The figures in the annual accounts for Cork-based Amazon CS Ireland Ltd are of the variety that tends to spark the interest of tax wonks in NGOs, the OECD and the European Commission.
The company operates a customer services centre that provides support to the group’s companies internationally. A geographical breakdown of the company’s figures is not given for fear they might be of use to competitors.
Amazon CS had an average of 904 employees during 2016, during which time staff costs were €39 million. These are real figures of great interest to Ireland Inc. The company had a turnover of €98.7 million and incurred a pretax loss of €2.9 million. Those figures are probably not of such great interest.
The recorded loss has to be seen in the light of the fact that it was other companies in the group that paid for the services of the Cork-based entity. At year’s end the debtors (amounts falling due within one year) figure included €18.1 million due from its parent company, which is Amazon EU Sarl.

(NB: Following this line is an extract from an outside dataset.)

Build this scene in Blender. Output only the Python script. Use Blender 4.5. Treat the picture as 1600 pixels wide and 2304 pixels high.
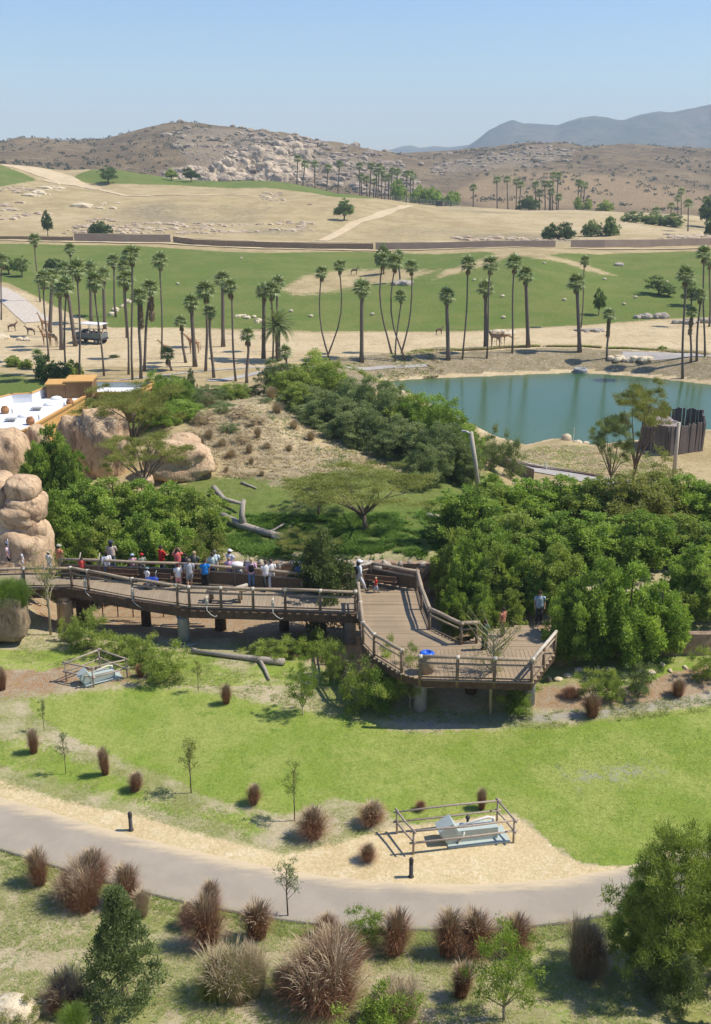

Amazon EU Sarl is one of at least 14 Amazon subsidiaries based in the small, western-European duchy which was the centre of international controversy some time ago in relation to its tax deals with multinationals. Amazon EU Sarl is the company that tends to bill you when you buy products from Amazon in this part of the world. It accounts, or certainly used to, for up to a fifth of the online retailer’s global turnover. (Net turnover in 2015 was €18.6 billion.)
The Luxembourg company is the centre of the European Commission’s state aid investigation into Amazon. A preliminary ruling on the matter in 2015 centred on a tax deal Amazon EU Sarl negotiated with Luxembourg authorities in 2004 which, the commission believes, was so generous as to constitute state aid.
The Luxembourg company’s latest filed accounts, for 2015, show a profit of €481 million and tax of €48 million. (In 2014 the figures were, respectively, €0 and €7 million. )
Amazon says it is in compliance with the EU’s state aid rules. How any finding otherwise might affect the Cork operation is not at all clear, and it could well be negligible. Still, it is interesting that there are two Cork-based multinational operations keeping an eye on the state aid ruminations of our friends in Brussels.